◆ Objective:
Without any pictures, restate the lines from the one containing "were 1600x1200 pixels." to the one containing "return np.array([(px - 800.0)", word for word, ends included.

◆ Material provided:
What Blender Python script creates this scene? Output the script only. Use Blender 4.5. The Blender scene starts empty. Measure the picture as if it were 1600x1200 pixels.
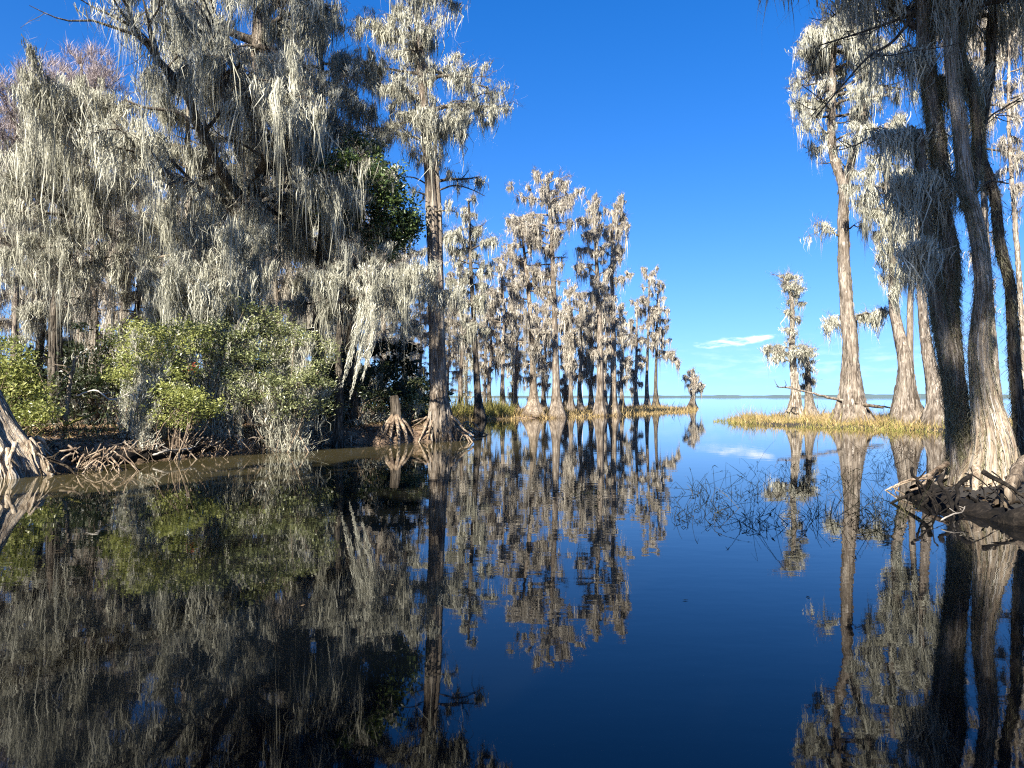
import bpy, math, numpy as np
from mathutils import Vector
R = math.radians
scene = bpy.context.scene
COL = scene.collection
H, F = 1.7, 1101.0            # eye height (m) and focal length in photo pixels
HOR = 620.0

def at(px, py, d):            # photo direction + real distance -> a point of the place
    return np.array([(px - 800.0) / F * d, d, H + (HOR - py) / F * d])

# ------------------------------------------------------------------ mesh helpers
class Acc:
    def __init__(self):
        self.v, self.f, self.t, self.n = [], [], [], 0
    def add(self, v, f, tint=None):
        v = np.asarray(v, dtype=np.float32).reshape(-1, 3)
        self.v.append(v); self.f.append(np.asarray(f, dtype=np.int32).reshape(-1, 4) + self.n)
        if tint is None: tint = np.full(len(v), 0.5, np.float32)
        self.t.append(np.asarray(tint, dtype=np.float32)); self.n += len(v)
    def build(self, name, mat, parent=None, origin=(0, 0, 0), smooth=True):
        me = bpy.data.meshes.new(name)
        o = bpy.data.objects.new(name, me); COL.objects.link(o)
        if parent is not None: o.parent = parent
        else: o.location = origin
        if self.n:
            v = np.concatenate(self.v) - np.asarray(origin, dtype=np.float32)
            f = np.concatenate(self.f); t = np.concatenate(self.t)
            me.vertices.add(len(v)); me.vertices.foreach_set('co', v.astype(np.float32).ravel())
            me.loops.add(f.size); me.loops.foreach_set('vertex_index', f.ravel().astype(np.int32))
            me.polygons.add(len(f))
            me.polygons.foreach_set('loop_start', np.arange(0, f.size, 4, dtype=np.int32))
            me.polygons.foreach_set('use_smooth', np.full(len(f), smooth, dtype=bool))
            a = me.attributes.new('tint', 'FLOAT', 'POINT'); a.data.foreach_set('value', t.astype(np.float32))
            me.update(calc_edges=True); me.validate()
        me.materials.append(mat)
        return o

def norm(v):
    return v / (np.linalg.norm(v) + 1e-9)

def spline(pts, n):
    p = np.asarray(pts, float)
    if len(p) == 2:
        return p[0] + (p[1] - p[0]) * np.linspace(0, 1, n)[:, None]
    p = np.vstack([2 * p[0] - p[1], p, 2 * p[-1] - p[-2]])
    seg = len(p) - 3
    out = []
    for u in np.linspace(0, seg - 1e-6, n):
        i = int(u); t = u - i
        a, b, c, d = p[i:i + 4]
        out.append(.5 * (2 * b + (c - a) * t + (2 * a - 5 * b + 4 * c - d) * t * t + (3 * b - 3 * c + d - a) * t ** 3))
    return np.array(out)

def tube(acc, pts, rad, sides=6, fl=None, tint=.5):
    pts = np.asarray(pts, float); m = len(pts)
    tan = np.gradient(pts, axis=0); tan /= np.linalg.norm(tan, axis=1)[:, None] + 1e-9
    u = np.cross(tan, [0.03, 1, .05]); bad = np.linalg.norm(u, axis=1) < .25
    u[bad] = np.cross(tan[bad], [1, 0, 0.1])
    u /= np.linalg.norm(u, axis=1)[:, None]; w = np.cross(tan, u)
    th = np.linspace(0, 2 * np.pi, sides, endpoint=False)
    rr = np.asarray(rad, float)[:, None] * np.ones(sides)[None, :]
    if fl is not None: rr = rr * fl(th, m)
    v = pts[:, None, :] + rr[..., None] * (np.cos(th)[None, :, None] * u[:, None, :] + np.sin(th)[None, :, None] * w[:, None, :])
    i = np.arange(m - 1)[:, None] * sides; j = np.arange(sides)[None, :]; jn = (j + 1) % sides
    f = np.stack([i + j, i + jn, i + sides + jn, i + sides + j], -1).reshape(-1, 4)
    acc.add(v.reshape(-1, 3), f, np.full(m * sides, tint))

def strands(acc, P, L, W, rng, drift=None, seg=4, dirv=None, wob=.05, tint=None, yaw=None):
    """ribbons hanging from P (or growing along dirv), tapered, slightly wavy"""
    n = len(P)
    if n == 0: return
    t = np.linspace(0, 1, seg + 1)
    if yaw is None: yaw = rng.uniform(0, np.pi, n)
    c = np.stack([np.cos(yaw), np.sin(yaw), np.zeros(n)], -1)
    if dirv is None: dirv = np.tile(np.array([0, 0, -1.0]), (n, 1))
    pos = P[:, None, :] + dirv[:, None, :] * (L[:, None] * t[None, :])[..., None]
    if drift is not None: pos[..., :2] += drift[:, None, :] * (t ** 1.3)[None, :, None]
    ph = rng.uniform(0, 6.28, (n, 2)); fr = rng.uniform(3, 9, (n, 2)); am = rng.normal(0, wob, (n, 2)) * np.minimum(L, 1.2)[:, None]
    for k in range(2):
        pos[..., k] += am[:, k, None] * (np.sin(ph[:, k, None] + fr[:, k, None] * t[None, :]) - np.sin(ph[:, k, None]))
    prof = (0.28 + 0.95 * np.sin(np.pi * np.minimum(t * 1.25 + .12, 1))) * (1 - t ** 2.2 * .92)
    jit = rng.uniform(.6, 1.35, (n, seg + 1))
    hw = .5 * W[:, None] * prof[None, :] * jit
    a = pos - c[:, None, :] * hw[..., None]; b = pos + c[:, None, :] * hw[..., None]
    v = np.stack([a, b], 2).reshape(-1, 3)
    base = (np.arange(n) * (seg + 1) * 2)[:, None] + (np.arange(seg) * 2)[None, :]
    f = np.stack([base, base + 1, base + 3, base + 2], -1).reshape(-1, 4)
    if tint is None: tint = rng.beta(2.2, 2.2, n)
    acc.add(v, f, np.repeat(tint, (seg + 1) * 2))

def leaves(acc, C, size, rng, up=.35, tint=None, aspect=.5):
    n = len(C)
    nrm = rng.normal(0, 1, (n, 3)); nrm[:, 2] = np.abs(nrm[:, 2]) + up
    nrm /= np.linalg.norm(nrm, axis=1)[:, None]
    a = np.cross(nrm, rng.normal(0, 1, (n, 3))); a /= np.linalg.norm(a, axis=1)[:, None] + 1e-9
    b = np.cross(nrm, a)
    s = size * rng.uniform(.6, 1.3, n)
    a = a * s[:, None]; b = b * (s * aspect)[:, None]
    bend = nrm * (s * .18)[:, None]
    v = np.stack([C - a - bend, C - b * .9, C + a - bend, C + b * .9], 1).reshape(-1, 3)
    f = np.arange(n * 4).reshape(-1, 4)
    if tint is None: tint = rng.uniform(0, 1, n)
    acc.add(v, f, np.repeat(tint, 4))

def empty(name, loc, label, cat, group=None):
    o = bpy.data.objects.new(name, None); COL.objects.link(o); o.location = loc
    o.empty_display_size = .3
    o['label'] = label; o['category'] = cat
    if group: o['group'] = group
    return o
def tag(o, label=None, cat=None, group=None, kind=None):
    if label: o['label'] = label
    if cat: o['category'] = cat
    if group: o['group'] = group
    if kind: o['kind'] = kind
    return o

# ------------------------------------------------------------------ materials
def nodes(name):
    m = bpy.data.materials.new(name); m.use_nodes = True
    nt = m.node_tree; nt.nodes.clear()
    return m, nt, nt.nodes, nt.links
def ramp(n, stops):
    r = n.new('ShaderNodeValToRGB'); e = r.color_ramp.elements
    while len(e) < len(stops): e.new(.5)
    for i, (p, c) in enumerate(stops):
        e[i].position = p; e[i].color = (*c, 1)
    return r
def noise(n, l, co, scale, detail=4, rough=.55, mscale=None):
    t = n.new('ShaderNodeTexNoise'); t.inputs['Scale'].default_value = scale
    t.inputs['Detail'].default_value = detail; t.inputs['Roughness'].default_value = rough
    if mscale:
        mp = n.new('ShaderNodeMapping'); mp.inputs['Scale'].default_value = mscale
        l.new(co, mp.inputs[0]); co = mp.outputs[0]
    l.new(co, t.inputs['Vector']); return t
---
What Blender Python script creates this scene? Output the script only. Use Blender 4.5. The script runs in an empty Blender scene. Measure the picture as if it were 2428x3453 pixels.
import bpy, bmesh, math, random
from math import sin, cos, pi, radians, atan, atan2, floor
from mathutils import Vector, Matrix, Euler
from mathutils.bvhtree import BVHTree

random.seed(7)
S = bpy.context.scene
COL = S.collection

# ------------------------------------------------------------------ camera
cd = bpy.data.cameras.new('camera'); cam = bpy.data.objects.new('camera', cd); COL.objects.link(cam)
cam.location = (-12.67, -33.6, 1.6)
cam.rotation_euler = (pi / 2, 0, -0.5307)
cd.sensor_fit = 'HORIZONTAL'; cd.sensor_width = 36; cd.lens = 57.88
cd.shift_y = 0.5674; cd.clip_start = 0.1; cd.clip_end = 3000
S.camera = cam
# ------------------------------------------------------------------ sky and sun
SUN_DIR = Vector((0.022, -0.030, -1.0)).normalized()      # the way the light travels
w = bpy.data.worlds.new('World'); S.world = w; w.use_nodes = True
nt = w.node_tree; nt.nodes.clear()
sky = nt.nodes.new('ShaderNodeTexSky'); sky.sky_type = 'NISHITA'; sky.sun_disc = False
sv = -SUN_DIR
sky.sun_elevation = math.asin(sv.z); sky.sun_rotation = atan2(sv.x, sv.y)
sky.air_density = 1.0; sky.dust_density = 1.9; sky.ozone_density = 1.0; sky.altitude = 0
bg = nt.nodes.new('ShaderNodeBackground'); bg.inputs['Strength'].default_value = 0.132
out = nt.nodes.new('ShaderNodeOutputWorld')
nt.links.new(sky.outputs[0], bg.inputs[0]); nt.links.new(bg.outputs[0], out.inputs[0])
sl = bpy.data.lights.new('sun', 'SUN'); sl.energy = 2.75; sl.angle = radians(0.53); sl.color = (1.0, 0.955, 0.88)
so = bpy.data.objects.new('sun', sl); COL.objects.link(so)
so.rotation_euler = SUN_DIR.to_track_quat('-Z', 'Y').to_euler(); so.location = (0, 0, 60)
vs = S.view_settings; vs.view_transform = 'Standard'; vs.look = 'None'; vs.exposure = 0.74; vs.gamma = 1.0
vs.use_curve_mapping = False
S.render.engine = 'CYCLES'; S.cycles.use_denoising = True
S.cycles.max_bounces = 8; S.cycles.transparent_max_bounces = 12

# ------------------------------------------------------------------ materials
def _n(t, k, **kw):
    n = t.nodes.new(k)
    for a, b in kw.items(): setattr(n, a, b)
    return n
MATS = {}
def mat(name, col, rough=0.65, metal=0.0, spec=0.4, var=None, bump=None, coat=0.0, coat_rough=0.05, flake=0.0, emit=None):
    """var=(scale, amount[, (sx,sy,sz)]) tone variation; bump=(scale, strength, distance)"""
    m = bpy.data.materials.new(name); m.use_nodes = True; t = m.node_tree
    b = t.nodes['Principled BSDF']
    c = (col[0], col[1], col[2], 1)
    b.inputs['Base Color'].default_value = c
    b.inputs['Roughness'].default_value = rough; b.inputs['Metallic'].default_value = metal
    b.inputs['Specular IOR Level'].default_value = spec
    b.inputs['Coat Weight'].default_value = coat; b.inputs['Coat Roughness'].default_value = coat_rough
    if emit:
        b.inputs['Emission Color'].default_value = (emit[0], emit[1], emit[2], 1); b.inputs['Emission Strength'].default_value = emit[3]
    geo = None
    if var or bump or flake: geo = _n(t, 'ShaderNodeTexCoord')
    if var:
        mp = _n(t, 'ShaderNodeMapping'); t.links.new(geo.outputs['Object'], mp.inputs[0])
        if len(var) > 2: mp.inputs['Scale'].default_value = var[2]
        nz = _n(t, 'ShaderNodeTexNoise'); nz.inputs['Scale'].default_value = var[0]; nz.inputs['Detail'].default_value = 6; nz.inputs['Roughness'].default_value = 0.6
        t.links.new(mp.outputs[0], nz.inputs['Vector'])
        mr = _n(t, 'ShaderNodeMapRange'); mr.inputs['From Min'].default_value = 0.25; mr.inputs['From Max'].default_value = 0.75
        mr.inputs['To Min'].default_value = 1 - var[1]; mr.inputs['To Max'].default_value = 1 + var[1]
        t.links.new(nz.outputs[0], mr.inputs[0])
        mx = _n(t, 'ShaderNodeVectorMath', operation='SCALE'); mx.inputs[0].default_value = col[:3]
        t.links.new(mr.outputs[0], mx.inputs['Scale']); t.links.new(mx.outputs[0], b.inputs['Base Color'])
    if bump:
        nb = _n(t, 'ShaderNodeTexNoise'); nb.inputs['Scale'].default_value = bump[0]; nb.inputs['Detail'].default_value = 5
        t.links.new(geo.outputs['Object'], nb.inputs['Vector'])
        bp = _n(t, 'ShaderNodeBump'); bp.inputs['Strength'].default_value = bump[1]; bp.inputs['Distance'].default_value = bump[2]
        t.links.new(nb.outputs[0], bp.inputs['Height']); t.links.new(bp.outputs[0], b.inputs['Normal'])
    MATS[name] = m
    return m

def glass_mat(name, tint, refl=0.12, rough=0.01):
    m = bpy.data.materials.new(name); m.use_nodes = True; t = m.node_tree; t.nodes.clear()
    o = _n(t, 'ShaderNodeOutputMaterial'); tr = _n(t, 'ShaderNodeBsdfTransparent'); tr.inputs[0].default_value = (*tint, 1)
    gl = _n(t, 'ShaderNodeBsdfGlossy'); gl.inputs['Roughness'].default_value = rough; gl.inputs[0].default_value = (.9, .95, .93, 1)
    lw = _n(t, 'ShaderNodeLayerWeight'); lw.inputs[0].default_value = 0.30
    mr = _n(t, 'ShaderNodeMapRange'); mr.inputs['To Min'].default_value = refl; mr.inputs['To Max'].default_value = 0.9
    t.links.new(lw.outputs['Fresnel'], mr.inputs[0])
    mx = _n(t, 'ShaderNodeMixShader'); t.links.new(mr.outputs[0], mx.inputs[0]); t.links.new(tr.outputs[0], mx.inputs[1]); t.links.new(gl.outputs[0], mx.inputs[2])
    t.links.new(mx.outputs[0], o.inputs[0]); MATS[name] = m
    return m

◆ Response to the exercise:
What Blender Python script creates this scene? Output the script only. Use Blender 4.5. The Blender scene starts empty. Measure the picture as if it were 1600x1200 pixels.
import bpy, math, numpy as np
from mathutils import Vector
R = math.radians
scene = bpy.context.scene
COL = scene.collection
H, F = 1.7, 1101.0            # eye height (m) and focal length in photo pixels
HOR = 620.0

def at(px, py, d):            # photo direction + real distance -> a point of the place
    return np.array([(px - 800.0) / F * d, d, H + (HOR - py) / F * d])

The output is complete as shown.